The Blue Springs City Council on July 7 approved rezoning roughly 17 acres at 27711 East Wyatt Road from county agricultural (AGC) to SF‑12 large‑lot single‑family residential and granted a conditional use permit to allow a utility major land use on Lot 1 to accommodate water storage tanks and related infrastructure.
City planning staff told the council the site will be divided into three lots: Lot 1 of about 7 acres for a Tri County Water Authority facility and two roughly 5‑acre residential lots (Lots 2 and 3). Staff said the conditional use permit is required because the Lot 1 use includes piping, pumps, tanks, remote monitoring and daily inspections and therefore must be authorized as a utility major use under the Unified Development Code (UDC). The planning report recommended approval with conditions, including additional plant units and buffering around the tanks as requested by the planning commission.

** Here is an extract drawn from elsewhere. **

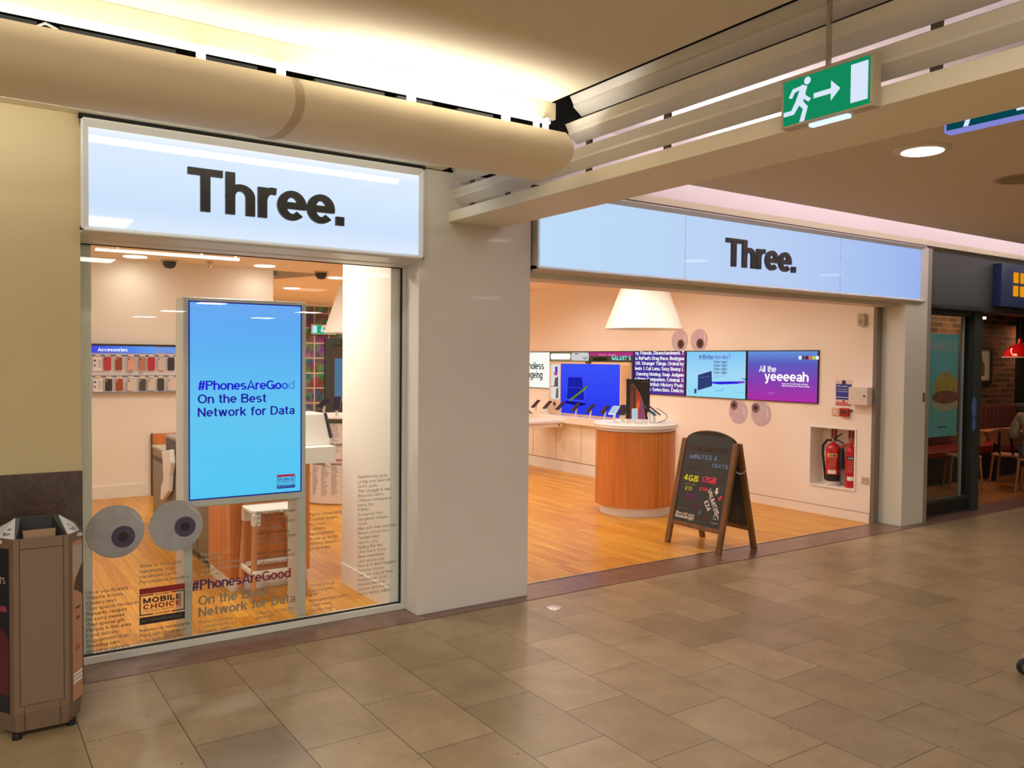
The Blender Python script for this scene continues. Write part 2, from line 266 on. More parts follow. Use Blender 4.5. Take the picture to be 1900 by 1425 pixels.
    def text(s, F, txt, a, b, size, w_=.11, fit=None, d=.0012, depth=0, m=None, slant=0, rise=0, n=5, gap=.07, rough=0):
        cx = 1
        if w_ >= .125: w_, cx, gap = w_ * .76, 1.34, gap + w_ * .22
        tot, items = layout(txt, w_, gap, n); k = size / .72; kx = fit / tot if fit else k; q = 0
        for pts, closed in items:
            q += 1
            P2 = [((x + slant * y) * kx, y * k) for x, y in pts]
            if rough: P2 = [(x + random.uniform(-1, 1) * rough, y + random.uniform(-1, 1) * rough) for x, y in P2]
            if rise: cr, sr = math.cos(rise), math.sin(rise); P2 = [(x * cr - y * sr, x * sr + y * cr) for x, y in P2]
            L_, R_ = ribbon(P2, closed, w_ * (k * .5 + min(k, kx) * .5) if not depth else w_ * k, cx)
            e = d + q % 7 * (2e-5 if not depth else 3e-4); nn = len(P2); lim = nn if closed else nn - 1
            top = [F.P(a + x, b + y, e + depth) for x, y in L_] + [F.P(a + x, b + y, e + depth) for x, y in R_]
            fs = [(i, nn + i, nn + (i + 1) % nn, (i + 1) % nn) for i in range(lim)]
            if depth:
                bot = [F.P(a + x, b + y, e) for x, y in L_] + [F.P(a + x, b + y, e) for x, y in R_]; o = 2 * nn
                fs += [(i, (i + 1) % nn, o + (i + 1) % nn, o + i) for i in range(lim)] + [(nn + (i + 1) % nn, nn + i, o + nn + i, o + nn + (i + 1) % nn) for i in range(lim)]
                if not closed: fs += [(nn, 0, o, o + nn), (nn - 1, 2 * nn - 1, o + 2 * nn - 1, o + nn - 1)]
                s.add(top + bot, fs, m)
            else: s.add(top, fs, m)
        return s
    def build(s, name, m=None, parent=None, smooth=False, bevel=0, loc=None, seg=2):
        me = bpy.data.meshes.new(name)
        off = Vector(loc) if loc is not None else (Vector(parent['_o']) if parent is not None and '_o' in parent else Vector((0, 0, 0)))
        me.from_pydata([tuple(Vector(v) - off) for v in s.v], [], s.f)
        mats = s.mats if s.mats else []
        if m is not None and not mats: mats = [MATS[m] if isinstance(m, str) else m]
        for x in mats: me.materials.append(x)
        if s.mats: me.polygons.foreach_set('material_index', s.fm)
        if smooth:
            me.polygons.foreach_set('use_smooth', [True] * len(me.polygons)); me.set_sharp_from_angle(angle=math.radians(38))
        me.update()
        o = bpy.data.objects.new(name, me); C.objects.link(o)
        if parent is not None: o.parent = parent; o['_o'] = list(off)
        else: o.location = off; o['_o'] = list(off)
        if bevel:
            bm_ = o.modifiers.new('bevel', 'BEVEL'); bm_.width = bevel; bm_.segments = seg; bm_.limit_method = 'ANGLE'; bm_.angle_limit = math.radians(40)
        return o
def tag(o, label, cat, group=None):
    o['label'] = label; o['category'] = cat
    if group: o['group'] = group
    return o
def struct(o): o['kind'] = 'structure'; return o
def thing(name, loc, label, cat, group=None):
    o = bpy.data.objects.new(name, None); C.objects.link(o); o.location = loc; o['_o'] = list(loc); o.empty_display_size = .1
    return tag(o, label, cat, group)
def dup(root, delta, label, group=None):
    """copy a thing with its parts and sub-parts, moved by delta"""
    r = root.copy(); C.objects.link(r); r.location = Vector(root.location) + Vector(delta); r['label'] = label
    if group: r['group'] = group
    for ch in list(root.children):
        c = ch.copy(); C.objects.link(c); c.parent = r
        for g in list(ch.children):
            d = g.copy(); C.objects.link(d); d.parent = c
    return r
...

Tri County Water Authority General Manager John Overstreet, who spoke for the applicant, said the Authority will remove existing farm buildings and build storage reservoirs and a pump station to supply water to District 13 and the city of Blue Springs. “Our intent … to build 2 2000000 gallon ground storage reservoirs,” he said. Overstreet also described piping relocations needed to accommodate a future traffic circle nearby and said the facility will have minimal traffic impacts when operational.
Staff and the applicant said Lots 2 and 3 will be served by private septic systems and noted the lots exceed three acres, which staff said allows septic under the state statute cited in the record. The staff presentation said Lot 1 will not connect to the city sanitary system, that a stormwater management plan meeting APWA and BMP standards must be prepared by a licensed engineer, and that final site materials and screening will be reviewed administratively during site‑plan review. Staff also said a five‑foot ADA‑compliant sidewalk will be installed along the north side of Southeast Wyatt Road as a public improvement; council members asked for clarification and staff confirmed the north side alignment.
Council members asked about removal of the existing farmhouse and the septic system; Overstreet replied the existing facilities will be removed as part of the project. Planning staff said final landscaping, screening and buffering will be set through conditions of approval and administrative site plan review.
The council introduced and approved first and second readings of two bills: bill 5329 to rezone the property and bill 5330 to approve the conditional use permit. Both measures passed unanimously on roll call and were assigned ordinance numbers 5431 (rezoning) and 5432 (conditional use permit).
What happens next: site plans and final materials will be reviewed administratively under the UDC; the applicant must submit the required stormwater plan and meet the technical standards listed in the staff report.